Byline: Vicki M. Young

NEW YORK — In an aggressive move against megabrand counterfeiting, the U.S. Attorney in Manhattan on Wednesday unsealed seven indictments that charge several members of the Genovese crime family with racketeering, including trafficking in bogus branded watches and jewelry.
The counterfeit merchandise bore names ranging from Guess and Cartier to Gucci and Nike.
According to the indictment, Rosario Gangi and three others were charged with conspiring to transport and transporting stolen jewelry, watches and other goods stolen from Blue Stove Antiques in Fair Lawn, N.J.
Pasquale Parrello and two others were charged with the receipt of the jewelry valued in excess of $400,000, the indictment said. The U.S. Attorney’s Office said that Parrello and others possessed “thousands of dollars worth of counterfeit Tag Heuer, Tommy Hilfiger, Seiko, Cartier and Rolex watches.”
The office also said that others were charged with trafficking “thousands of dollars worth of counterfeit watches, handbags and sunglasses bearing the trademarks, among others, Gucci, Guess, Rolex, Nike, Ray Ban and Versace.”
The arrests of Gangi, Parrello and 71 other defendants were made Wednesday morning following a 40-month investigation. Thirty-four of those charged, according to the U.S. Attorney’s office, are “capos, members or associates of the Genovese” crime family. Gangi and Parrello are listed in the indictment as “capos.”
An FBI source said that capos are “lower than mid-level management and each capo has a crew of 10 to 15 soldiers.” Bosses and consiglieres are higher, he said.
The indictments covered a wide range of crimes that included, but were not limited to: extortion, robbery, conspiracy, gun-trafficking, loan-sharking, credit card theft and fraud, check fraud, bank fraud, transportation and receipt of stolen property and dealing in counterfeit U.S. currency.
Mary Jo White, the U.S. Attorney in Manhattan, said in a statement: “These arrests represent the strongest statement to date by federal law enforcement that, as the law-abiding citizens of New York try to return to normalcy in our lives, we will permit no such return to ‘business as usual’ for members of organized crime and the criminal element in New York.”
Steve Davis, president of Davis Investigative Group, which conducts private probes into counterfeiting activities, said organized crime isn’t the only force with its hand in the counterfeit game.
“I know that there are investigations going on involving trademarks and counterfeit goods and that these investigations have pretty clear ties to terrorist groups,” he told WWD. “They are not active in manufacturing the goods, but the rings are channeling funds to support their activities.
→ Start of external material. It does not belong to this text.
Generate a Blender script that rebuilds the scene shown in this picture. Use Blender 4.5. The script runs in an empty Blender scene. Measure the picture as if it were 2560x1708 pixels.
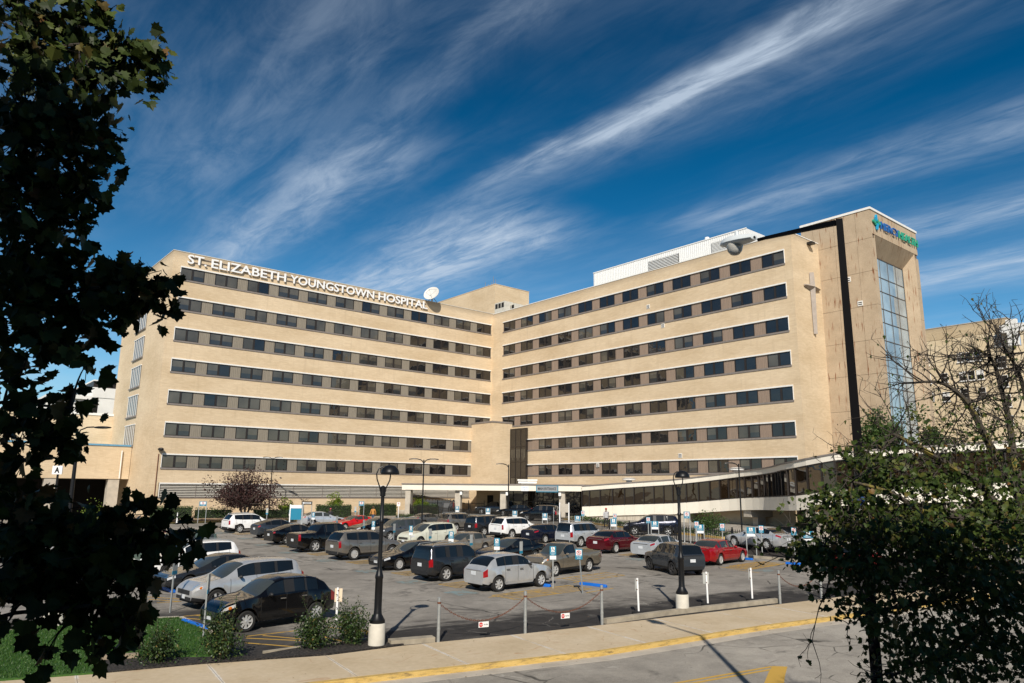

While there’s been a stepping up of the efforts because of the full-scale attack against terrorist groups and their banks, this is something law enforcement has been eyeing since the 1993 bombing on the World Trade Center.”
Members of organized crime are opportunists, he noted, and with the crackdown on drug-trafficking and loan-sharking, the brokering of counterfeit goods has become an easy way to make a quick buck. Davis observed that recent counterfeiting arrests have tended to center on Asian gangs.
To be sure, the reach of organized criminal activities has been wide-reaching in the fashion industry in the form of loan-sharking and racketeering in sectors such as finance, manufacturing, trucking and labor. In 1998, 12 men with ties to the Luchese crime family, including Joseph “Little Joe” DeFede as alleged acting boss, were charged with extorting $2.5 million from garment firms.
The defendants pled guilty to racketeering conspiracy. In 1992, the Manhattan District Attorney’s Office successfully prosecuted Thomas and Joseph Gambino and various lieutenants for restraint of trade in a case involving the Gambino family’s control of garment trucking.